_EXERCISE:_ Make an exact copy of the data below, leaving out every picture.

↓

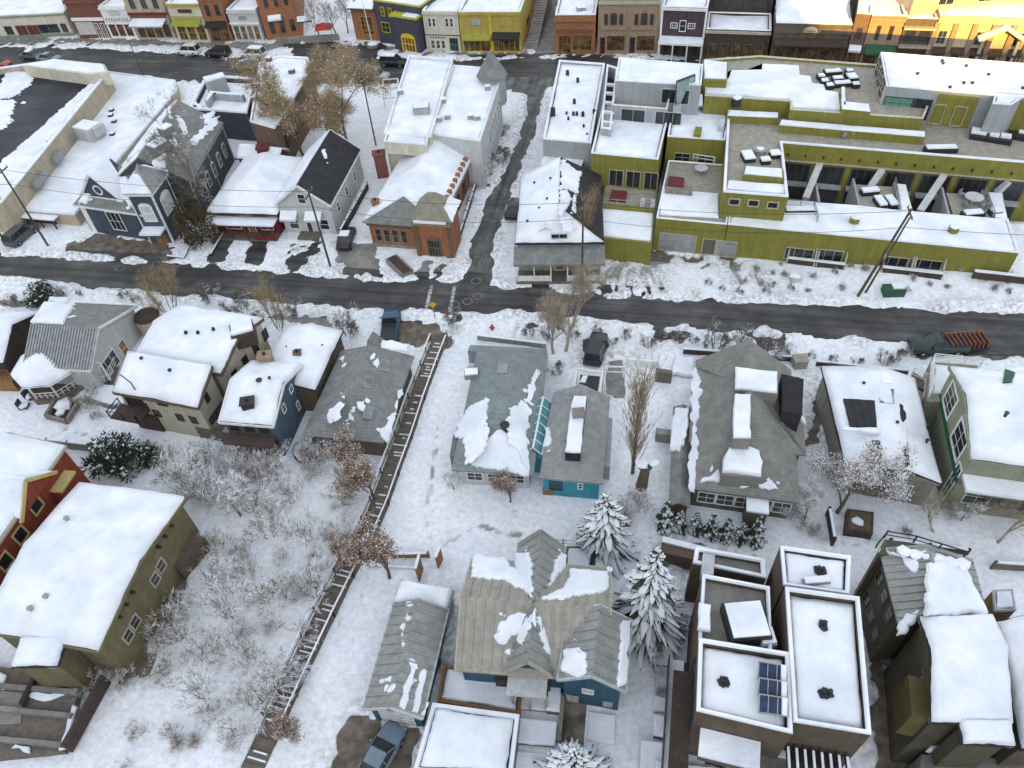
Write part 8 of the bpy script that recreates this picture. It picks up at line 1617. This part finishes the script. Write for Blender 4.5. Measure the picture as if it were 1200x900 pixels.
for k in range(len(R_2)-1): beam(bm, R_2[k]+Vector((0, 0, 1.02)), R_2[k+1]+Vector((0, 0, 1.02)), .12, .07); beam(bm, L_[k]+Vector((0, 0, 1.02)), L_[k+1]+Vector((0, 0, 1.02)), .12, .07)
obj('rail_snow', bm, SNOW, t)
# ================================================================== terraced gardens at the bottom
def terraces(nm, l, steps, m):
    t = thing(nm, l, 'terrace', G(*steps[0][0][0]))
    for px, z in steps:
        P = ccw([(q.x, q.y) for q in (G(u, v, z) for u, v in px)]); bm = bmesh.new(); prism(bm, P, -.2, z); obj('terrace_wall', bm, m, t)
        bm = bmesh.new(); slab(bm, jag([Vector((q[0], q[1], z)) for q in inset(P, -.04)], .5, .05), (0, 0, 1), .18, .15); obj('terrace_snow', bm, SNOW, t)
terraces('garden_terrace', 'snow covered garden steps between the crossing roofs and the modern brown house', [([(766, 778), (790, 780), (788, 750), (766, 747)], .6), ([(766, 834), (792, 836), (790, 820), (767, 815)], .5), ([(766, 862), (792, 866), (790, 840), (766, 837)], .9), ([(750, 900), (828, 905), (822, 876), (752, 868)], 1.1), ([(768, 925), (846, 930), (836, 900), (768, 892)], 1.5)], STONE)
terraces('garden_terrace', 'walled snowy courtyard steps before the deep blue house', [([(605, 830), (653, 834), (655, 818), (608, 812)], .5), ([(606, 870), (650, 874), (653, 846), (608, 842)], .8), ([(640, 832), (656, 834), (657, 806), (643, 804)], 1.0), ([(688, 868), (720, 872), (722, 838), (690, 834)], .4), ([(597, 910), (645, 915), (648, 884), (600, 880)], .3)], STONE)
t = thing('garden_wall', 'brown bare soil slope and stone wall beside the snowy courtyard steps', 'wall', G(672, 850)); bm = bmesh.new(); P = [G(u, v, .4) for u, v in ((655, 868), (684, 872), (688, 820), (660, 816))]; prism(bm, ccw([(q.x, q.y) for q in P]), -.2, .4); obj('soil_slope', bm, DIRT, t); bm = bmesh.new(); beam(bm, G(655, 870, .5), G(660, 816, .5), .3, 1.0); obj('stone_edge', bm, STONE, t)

↑

_ANSWER TO THE EXERCISE:_
Write part 8 of the bpy script that recreates this picture. It picks up at line 1617. This part finishes the script. Write for Blender 4.5. Measure the picture as if it were 1200x900 pixels.
for k in range(len(R_2)-1): beam(bm, R_2[k]+Vector((0, 0, 1.02)), R_2[k+1]+Vector((0, 0, 1.02)), .12, .07); beam(bm, L_[k]+Vector((0, 0, 1.02)), L_[k+1]+Vector((0, 0, 1.02)), .12, .07)
obj('rail_snow', bm, SNOW, t)
# ================================================================== terraced gardens at the bottom
def terraces(nm, l, steps, m):
    t = thing(nm, l, 'terrace', G(*steps[0][0][0]))
    for px, z in steps:
        P = ccw([(q.x, q.y) for q in (G(u, v, z) for u, v in px)]); bm = bmesh.new(); prism(bm, P, -.2, z); obj('terrace_wall', bm, m, t)
        bm = bmesh.new(); slab(bm, jag([Vector((q[0], q[1], z)) for q in inset(P, -.04)], .5, .05), (0, 0, 1), .18, .15); obj('terrace_snow', bm, SNOW, t)
terraces('garden_terrace', 'snow covered garden steps between the crossing roofs and the modern brown house', [([(766, 778), (790, 780), (788, 750), (766, 747)], .6), ([(766, 834), (792, 836), (790, 820), (767, 815)], .5), ([(766, 862), (792, 866), (790, 840), (766, 837)], .9), ([(750, 900), (828, 905), (822, 876), (752, 868)], 1.1), ([(768, 925), (846, 930), (836, 900), (768, 892)], 1.5)], STONE)
terraces('garden_terrace', 'walled snowy courtyard steps before the deep blue house', [([(605, 830), (653, 834), (655, 818), (608, 812)], .5), ([(606, 870), (650, 874), (653, 846), (608, 842)], .8), ([(640, 832), (656, 834), (657, 806), (643, 804)], 1.0), ([(688, 868), (720, 872), (722, 838), (690, 834)], .4), ([(597, 910), (645, 915), (648, 884), (600, 880)], .3)], STONE)
t = thing('garden_wall', 'brown bare soil slope and stone wall beside the snowy courtyard steps', 'wall', G(672, 850)); bm = bmesh.new(); P = [G(u, v, .4) for u, v in ((655, 868), (684, 872), (688, 820), (660, 816))]; prism(bm, ccw([(q.x, q.y) for q in P]), -.2, .4); obj('soil_slope', bm, DIRT, t); bm = bmesh.new(); beam(bm, G(655, 870, .5), G(660, 816, .5), .3, 1.0); obj('stone_edge', bm, STONE, t)